Search the data for the string "from" and gather each line it is in.
— begin Stored data —
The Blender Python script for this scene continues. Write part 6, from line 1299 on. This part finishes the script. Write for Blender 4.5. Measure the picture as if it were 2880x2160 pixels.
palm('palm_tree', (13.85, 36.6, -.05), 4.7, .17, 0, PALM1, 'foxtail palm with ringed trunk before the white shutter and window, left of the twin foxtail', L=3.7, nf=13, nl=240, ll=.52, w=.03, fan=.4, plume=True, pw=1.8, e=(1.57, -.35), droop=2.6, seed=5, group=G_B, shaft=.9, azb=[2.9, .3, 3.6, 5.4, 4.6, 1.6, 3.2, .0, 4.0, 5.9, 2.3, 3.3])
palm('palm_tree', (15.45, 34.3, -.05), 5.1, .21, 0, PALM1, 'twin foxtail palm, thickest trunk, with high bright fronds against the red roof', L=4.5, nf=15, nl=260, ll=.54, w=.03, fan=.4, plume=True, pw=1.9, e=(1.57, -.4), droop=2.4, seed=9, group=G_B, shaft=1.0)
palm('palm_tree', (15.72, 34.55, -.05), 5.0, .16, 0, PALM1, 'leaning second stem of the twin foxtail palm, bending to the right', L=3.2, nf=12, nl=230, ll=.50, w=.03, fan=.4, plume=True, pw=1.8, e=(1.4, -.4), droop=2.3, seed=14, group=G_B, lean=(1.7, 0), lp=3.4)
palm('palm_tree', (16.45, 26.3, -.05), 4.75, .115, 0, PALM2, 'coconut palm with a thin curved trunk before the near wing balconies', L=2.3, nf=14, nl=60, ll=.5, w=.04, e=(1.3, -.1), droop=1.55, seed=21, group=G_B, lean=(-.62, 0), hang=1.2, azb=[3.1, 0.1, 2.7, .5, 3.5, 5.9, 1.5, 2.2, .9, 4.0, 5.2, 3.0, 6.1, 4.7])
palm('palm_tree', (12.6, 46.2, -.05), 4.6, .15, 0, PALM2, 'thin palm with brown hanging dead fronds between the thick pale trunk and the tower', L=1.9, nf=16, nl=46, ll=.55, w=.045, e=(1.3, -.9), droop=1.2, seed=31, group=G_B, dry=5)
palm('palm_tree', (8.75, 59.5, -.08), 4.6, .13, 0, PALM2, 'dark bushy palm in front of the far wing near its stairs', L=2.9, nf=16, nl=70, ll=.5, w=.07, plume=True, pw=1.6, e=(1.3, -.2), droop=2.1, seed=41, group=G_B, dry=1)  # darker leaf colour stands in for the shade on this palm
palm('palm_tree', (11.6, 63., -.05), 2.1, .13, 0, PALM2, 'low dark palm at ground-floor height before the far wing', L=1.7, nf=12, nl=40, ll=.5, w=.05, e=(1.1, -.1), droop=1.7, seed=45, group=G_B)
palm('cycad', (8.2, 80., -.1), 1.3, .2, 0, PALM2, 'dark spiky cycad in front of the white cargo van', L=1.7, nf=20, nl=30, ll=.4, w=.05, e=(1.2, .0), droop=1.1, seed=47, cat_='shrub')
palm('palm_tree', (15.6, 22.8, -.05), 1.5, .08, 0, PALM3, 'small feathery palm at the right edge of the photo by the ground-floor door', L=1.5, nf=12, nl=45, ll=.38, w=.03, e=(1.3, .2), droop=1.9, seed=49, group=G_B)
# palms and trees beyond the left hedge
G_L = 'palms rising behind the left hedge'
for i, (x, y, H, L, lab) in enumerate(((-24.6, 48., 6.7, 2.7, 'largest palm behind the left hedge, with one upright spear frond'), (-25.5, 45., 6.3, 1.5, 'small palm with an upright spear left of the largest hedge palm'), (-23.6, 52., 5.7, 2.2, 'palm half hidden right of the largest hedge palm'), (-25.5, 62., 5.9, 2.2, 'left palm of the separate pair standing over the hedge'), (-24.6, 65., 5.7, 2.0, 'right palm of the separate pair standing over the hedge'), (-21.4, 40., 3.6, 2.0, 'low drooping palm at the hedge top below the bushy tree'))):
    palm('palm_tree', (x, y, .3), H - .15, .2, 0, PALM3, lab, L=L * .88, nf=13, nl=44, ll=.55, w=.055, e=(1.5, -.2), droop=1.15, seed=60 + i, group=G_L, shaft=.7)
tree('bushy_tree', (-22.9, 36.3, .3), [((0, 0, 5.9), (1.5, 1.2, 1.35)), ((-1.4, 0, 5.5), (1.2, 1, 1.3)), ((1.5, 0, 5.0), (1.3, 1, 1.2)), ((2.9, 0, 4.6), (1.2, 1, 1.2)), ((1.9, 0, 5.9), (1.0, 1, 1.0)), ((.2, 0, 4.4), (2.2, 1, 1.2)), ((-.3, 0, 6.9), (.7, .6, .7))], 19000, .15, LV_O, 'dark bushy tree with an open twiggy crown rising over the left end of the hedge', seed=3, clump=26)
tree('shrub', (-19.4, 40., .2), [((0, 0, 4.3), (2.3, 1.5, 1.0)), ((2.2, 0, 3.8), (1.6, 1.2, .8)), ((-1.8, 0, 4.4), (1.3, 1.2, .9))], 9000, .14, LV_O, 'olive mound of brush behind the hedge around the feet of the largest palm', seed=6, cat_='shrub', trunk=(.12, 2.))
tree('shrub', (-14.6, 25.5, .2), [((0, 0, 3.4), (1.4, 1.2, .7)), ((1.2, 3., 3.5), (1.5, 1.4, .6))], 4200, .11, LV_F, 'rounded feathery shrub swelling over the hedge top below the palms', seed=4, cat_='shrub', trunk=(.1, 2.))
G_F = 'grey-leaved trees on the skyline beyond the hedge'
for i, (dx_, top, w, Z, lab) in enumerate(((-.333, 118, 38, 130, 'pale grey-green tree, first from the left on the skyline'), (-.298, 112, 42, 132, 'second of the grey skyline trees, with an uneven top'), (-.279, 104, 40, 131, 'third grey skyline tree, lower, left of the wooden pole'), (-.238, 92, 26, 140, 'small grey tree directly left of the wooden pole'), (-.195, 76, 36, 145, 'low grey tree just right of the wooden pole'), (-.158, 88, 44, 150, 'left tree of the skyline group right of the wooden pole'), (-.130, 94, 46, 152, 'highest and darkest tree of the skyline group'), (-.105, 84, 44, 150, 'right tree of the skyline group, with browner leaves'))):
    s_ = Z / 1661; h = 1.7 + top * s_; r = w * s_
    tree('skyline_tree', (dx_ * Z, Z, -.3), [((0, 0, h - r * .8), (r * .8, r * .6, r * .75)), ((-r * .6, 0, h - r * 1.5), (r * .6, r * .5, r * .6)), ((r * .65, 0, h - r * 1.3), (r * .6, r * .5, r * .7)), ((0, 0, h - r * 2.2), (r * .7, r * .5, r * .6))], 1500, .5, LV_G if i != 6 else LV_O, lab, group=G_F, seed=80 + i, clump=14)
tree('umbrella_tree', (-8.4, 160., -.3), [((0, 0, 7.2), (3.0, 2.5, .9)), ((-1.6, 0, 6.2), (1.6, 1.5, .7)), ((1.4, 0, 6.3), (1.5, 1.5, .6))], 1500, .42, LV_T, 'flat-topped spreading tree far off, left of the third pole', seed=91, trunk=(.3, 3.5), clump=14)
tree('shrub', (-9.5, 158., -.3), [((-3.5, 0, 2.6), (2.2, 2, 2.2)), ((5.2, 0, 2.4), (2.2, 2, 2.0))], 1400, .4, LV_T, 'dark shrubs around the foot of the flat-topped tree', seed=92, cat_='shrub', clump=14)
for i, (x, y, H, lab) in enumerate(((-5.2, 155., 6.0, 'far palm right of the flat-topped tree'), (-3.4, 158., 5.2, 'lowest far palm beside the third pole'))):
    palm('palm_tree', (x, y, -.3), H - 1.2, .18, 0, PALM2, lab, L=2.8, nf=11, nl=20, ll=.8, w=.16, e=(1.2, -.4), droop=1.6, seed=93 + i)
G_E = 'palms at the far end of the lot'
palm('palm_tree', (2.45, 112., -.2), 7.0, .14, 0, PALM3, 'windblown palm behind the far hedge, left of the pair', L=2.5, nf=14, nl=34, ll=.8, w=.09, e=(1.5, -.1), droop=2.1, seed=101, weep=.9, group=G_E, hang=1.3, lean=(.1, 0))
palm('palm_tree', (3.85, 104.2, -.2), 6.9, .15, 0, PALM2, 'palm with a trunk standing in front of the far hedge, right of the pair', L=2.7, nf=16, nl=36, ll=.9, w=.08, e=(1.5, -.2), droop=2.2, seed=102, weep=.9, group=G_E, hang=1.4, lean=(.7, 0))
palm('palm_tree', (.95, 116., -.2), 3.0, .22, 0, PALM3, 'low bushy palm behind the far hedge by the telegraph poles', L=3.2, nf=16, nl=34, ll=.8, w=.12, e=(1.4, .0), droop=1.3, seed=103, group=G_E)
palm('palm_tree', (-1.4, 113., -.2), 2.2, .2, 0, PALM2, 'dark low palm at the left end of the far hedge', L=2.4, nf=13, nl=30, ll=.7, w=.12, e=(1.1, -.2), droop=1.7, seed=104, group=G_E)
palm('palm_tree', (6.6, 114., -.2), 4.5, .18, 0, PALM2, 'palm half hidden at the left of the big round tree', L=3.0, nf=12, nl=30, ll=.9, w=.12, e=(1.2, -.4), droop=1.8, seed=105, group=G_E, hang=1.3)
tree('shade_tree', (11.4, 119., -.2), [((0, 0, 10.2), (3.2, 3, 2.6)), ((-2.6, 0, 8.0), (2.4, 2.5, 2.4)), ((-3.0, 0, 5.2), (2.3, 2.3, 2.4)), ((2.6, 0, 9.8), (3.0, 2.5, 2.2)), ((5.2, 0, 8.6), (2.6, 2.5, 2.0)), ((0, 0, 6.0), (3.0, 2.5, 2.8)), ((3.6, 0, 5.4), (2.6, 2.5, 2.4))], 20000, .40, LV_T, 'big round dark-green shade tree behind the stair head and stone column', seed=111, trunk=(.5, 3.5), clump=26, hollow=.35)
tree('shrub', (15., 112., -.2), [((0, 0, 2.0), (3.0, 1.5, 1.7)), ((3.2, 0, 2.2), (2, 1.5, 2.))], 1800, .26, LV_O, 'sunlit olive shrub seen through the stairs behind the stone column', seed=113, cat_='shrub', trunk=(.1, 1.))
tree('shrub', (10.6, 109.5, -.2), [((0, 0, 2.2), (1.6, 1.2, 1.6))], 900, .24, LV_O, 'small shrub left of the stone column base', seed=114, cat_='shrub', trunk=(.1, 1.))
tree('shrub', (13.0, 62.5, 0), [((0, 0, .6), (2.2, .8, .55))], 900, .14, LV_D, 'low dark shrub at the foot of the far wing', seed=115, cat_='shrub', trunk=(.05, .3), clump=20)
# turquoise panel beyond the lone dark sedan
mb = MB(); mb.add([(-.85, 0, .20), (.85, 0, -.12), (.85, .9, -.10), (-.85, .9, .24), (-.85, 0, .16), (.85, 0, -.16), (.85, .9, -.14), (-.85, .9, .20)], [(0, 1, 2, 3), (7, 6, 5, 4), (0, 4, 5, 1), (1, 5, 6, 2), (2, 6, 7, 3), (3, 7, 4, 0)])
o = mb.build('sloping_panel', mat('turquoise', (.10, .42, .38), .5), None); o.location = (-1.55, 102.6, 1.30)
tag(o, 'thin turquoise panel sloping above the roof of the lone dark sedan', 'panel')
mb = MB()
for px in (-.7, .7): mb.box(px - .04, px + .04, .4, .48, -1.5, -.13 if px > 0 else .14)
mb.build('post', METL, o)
— end Stored data —
Answer to this task ::
The Blender Python script for this scene continues. Write part 6, from line 1299 on. This part finishes the script. Write for Blender 4.5. Measure the picture as if it were 2880x2160 pixels.
for i, (dx_, top, w, Z, lab) in enumerate(((-.333, 118, 38, 130, 'pale grey-green tree, first from the left on the skyline'), (-.298, 112, 42, 132, 'second of the grey skyline trees, with an uneven top'), (-.279, 104, 40, 131, 'third grey skyline tree, lower, left of the wooden pole'), (-.238, 92, 26, 140, 'small grey tree directly left of the wooden pole'), (-.195, 76, 36, 145, 'low grey tree just right of the wooden pole'), (-.158, 88, 44, 150, 'left tree of the skyline group right of the wooden pole'), (-.130, 94, 46, 152, 'highest and darkest tree of the skyline group'), (-.105, 84, 44, 150, 'right tree of the skyline group, with browner leaves'))):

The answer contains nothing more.